Diyarbakırdan İstanbula gelip kendi halinde çay ocağı işleten, çay, tost ve de tespih satıp yine kendi halinde felsefe yapan ve hoca lakaplı bilinen birinin, artık biz faniler arasında olamadığını öğrendim. Gördüğüm kadarıyla kader kendisine pek öyle gülmemiş amma velakin kendini yapabildiğince yontabilmiş ve de kendince kendini doğru İslam felsefesi ile yetiştirmeyi başarabilmiş. (En azından sosyal medyada gördüğüm bu.)
Nedensizce ve hiç istemeden; bu hocanın aramızdan sanıyorum ki bazı nedenler ile ayrılışı bende bazı şeyleri sorgulatmayı başardı. Öyle ki, baktığında bu kadar teknoloji, konfor ve kolaylık anlamında ilerlememize rağmen, Batının da tamamen ahlaksız yönlerini alıp kendimizi daha medeni sanıp, aslında daha da bencilleşip, kişisel arzu ve hırslarımıza yenilirken; niye bir adamın varlığı bu kadar birilerini rahatsız etti ki?
Adam; hakkında yazılıp çizilenlere göre kendince yaptığı yayınlarından para almamış Çalmamış Çırpmamış Kendince konuşabildiği ve derdini anlatabildiği kadar yayınlarda bildiğini ve gözlemlediklerini paylaşmış Hayatını inşaat köşelerinde, şurada, burada geçinerek te devam ettirmiş. Niye bu kadar bu adamın sözleri ya da varlığı dert olmuş ki?
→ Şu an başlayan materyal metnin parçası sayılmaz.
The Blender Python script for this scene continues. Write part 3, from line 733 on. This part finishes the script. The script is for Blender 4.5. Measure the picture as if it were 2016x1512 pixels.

Sanırım şu yüzden Bazıları, kendilerince ulaşabilecekleri her türlü ama her türlü güce, mevkiye, dahasına ve gösterişe sahip olsa da mutlu olmuyor, olamıyor Bu yüzden gerçek kişiliklerini düzeltmek yerine suçluyu başkası olarak belliyor, kabuğu dahi parlamayıp, toplumun gözünde en alt seviyelerde olmaktan dahi zerre kadar rahatsızlık duymayanların; naifliğini, ışıltısını ve saflığını bile çekemiyor Niye? Çünkü aslında o kadar kötüler.
Yine de kah tarihe, kah benim şu anki satırlarımda bu kötüler değil, Ramazan Hoca diye aratılacak bir adam yer alıyor Ama işte o öyleydi, bu böyleydi, şu böylesi şartlarda bunu yapmıştı cümleleri falan, beni ve benim gibi düşünenleri zerre kadar ilgilendirmiyor. Öyle ya bir insan iyiyse iyidir. Kötüyse de kötüdür. Bitti.
Toparlamam ve de felsefik bir finale bağlamam gerekirse; aşk ne görünüşte, dostluk ne çıkarda, saygı ne mevkide, güven ne kan bağında, doğru kararlar ise ne de sistemin belirlediği bir düzlemde Hepsi fikirde, hepsi gönülde Size koz sağlayan değerleriniz olmadan da dik durabiliyorsanız, zaten doğru ve iyi yoldasınız demektir. Unutmayın ki her ne olursa olsun iyiler mutlaka kazanır. Bu satırlarda olduğu gibi de hatırlanır.